>> START PROVIDED MATERIAL

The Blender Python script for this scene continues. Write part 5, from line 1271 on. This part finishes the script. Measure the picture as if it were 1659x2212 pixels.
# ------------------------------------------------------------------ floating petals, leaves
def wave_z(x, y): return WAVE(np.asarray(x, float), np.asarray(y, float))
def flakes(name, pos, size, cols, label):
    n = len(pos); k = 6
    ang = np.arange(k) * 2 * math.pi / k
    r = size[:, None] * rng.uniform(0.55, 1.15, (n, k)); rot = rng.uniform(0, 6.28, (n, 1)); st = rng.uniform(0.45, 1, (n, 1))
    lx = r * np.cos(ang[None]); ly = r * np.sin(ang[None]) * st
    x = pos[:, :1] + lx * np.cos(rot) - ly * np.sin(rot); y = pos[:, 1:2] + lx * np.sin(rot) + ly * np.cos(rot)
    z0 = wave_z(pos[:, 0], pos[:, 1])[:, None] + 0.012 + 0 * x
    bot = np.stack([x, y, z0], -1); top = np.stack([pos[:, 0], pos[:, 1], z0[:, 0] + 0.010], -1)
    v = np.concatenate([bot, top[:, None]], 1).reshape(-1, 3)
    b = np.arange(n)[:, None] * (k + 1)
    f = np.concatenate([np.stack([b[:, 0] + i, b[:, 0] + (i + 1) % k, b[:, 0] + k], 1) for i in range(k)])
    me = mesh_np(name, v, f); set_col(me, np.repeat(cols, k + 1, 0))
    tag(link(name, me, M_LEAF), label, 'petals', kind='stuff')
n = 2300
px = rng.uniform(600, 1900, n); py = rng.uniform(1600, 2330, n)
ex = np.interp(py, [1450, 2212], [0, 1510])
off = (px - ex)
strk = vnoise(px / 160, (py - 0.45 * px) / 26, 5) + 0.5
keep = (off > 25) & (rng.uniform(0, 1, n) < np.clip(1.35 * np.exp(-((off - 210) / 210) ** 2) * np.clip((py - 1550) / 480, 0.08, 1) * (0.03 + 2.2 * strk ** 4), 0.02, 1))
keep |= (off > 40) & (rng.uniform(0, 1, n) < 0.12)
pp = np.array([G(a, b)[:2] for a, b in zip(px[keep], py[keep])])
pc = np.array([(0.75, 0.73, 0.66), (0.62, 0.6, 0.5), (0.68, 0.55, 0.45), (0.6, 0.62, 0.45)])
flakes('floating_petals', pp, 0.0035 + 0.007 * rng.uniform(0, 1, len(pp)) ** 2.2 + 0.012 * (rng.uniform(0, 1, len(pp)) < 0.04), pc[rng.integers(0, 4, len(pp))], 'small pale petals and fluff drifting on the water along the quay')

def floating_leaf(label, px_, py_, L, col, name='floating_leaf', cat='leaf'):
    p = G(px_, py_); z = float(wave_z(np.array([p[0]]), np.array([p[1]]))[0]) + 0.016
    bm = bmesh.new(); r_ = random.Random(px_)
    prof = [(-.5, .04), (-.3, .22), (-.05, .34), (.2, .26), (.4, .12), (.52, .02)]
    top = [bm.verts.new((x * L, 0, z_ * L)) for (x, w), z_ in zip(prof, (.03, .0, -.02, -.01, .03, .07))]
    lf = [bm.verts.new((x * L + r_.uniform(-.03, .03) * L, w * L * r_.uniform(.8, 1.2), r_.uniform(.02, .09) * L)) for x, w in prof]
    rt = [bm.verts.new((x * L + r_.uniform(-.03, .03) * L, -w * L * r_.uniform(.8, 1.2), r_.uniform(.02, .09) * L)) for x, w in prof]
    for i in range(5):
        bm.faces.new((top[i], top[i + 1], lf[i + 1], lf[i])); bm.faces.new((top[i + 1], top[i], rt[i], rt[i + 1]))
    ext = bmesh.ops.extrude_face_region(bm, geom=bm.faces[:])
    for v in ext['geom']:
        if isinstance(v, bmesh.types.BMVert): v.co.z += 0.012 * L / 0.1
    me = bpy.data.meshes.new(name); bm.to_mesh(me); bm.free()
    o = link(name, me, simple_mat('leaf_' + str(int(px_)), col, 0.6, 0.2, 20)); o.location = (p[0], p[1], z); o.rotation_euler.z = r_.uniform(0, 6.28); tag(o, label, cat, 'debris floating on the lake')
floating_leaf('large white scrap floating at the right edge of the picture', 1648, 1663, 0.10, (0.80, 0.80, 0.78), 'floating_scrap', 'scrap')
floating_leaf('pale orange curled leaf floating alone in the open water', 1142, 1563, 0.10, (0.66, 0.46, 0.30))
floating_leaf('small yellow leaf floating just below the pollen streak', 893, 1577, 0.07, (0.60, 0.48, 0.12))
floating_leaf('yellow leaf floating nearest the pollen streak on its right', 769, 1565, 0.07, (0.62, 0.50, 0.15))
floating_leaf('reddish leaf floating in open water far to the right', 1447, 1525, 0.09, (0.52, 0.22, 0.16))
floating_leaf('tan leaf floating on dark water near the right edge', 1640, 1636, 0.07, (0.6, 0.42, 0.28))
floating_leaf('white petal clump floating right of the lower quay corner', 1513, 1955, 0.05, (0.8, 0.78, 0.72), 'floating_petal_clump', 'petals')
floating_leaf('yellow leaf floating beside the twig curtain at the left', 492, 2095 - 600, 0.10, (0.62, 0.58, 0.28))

>> END PROVIDED MATERIAL

--- WRITTEN REQUEST ---
Repeat the preceding lines exactly, please, every one of them.

--- TASK SOLUTION ---
The Blender Python script for this scene continues. Write part 5, from line 1271 on. This part finishes the script. Measure the picture as if it were 1659x2212 pixels.
# ------------------------------------------------------------------ floating petals, leaves
def wave_z(x, y): return WAVE(np.asarray(x, float), np.asarray(y, float))
def flakes(name, pos, size, cols, label):
    n = len(pos); k = 6
    ang = np.arange(k) * 2 * math.pi / k
    r = size[:, None] * rng.uniform(0.55, 1.15, (n, k)); rot = rng.uniform(0, 6.28, (n, 1)); st = rng.uniform(0.45, 1, (n, 1))
    lx = r * np.cos(ang[None]); ly = r * np.sin(ang[None]) * st
    x = pos[:, :1] + lx * np.cos(rot) - ly * np.sin(rot); y = pos[:, 1:2] + lx * np.sin(rot) + ly * np.cos(rot)
    z0 = wave_z(pos[:, 0], pos[:, 1])[:, None] + 0.012 + 0 * x
    bot = np.stack([x, y, z0], -1); top = np.stack([pos[:, 0], pos[:, 1], z0[:, 0] + 0.010], -1)
    v = np.concatenate([bot, top[:, None]], 1).reshape(-1, 3)
    b = np.arange(n)[:, None] * (k + 1)
    f = np.concatenate([np.stack([b[:, 0] + i, b[:, 0] + (i + 1) % k, b[:, 0] + k], 1) for i in range(k)])
    me = mesh_np(name, v, f); set_col(me, np.repeat(cols, k + 1, 0))
    tag(link(name, me, M_LEAF), label, 'petals', kind='stuff')
n = 2300
px = rng.uniform(600, 1900, n); py = rng.uniform(1600, 2330, n)
ex = np.interp(py, [1450, 2212], [0, 1510])
off = (px - ex)
strk = vnoise(px / 160, (py - 0.45 * px) / 26, 5) + 0.5
keep = (off > 25) & (rng.uniform(0, 1, n) < np.clip(1.35 * np.exp(-((off - 210) / 210) ** 2) * np.clip((py - 1550) / 480, 0.08, 1) * (0.03 + 2.2 * strk ** 4), 0.02, 1))
keep |= (off > 40) & (rng.uniform(0, 1, n) < 0.12)
pp = np.array([G(a, b)[:2] for a, b in zip(px[keep], py[keep])])
pc = np.array([(0.75, 0.73, 0.66), (0.62, 0.6, 0.5), (0.68, 0.55, 0.45), (0.6, 0.62, 0.45)])
flakes('floating_petals', pp, 0.0035 + 0.007 * rng.uniform(0, 1, len(pp)) ** 2.2 + 0.012 * (rng.uniform(0, 1, len(pp)) < 0.04), pc[rng.integers(0, 4, len(pp))], 'small pale petals and fluff drifting on the water along the quay')

def floating_leaf(label, px_, py_, L, col, name='floating_leaf', cat='leaf'):
    p = G(px_, py_); z = float(wave_z(np.array([p[0]]), np.array([p[1]]))[0]) + 0.016
    bm = bmesh.new(); r_ = random.Random(px_)
    prof = [(-.5, .04), (-.3, .22), (-.05, .34), (.2, .26), (.4, .12), (.52, .02)]
    top = [bm.verts.new((x * L, 0, z_ * L)) for (x, w), z_ in zip(prof, (.03, .0, -.02, -.01, .03, .07))]
    lf = [bm.verts.new((x * L + r_.uniform(-.03, .03) * L, w * L * r_.uniform(.8, 1.2), r_.uniform(.02, .09) * L)) for x, w in prof]
    rt = [bm.verts.new((x * L + r_.uniform(-.03, .03) * L, -w * L * r_.uniform(.8, 1.2), r_.uniform(.02, .09) * L)) for x, w in prof]
    for i in range(5):
        bm.faces.new((top[i], top[i + 1], lf[i + 1], lf[i])); bm.faces.new((top[i + 1], top[i], rt[i], rt[i + 1]))
    ext = bmesh.ops.extrude_face_region(bm, geom=bm.faces[:])
    for v in ext['geom']:
        if isinstance(v, bmesh.types.BMVert): v.co.z += 0.012 * L / 0.1
    me = bpy.data.meshes.new(name); bm.to_mesh(me); bm.free()
    o = link(name, me, simple_mat('leaf_' + str(int(px_)), col, 0.6, 0.2, 20)); o.location = (p[0], p[1], z); o.rotation_euler.z = r_.uniform(0, 6.28); tag(o, label, cat, 'debris floating on the lake')
floating_leaf('large white scrap floating at the right edge of the picture', 1648, 1663, 0.10, (0.80, 0.80, 0.78), 'floating_scrap', 'scrap')
floating_leaf('pale orange curled leaf floating alone in the open water', 1142, 1563, 0.10, (0.66, 0.46, 0.30))
floating_leaf('small yellow leaf floating just below the pollen streak', 893, 1577, 0.07, (0.60, 0.48, 0.12))
floating_leaf('yellow leaf floating nearest the pollen streak on its right', 769, 1565, 0.07, (0.62, 0.50, 0.15))
floating_leaf('reddish leaf floating in open water far to the right', 1447, 1525, 0.09, (0.52, 0.22, 0.16))
floating_leaf('tan leaf floating on dark water near the right edge', 1640, 1636, 0.07, (0.6, 0.42, 0.28))
floating_leaf('white petal clump floating right of the lower quay corner', 1513, 1955, 0.05, (0.8, 0.78, 0.72), 'floating_petal_clump', 'petals')
floating_leaf('yellow leaf floating beside the twig curtain at the left', 492, 2095 - 600, 0.10, (0.62, 0.58, 0.28))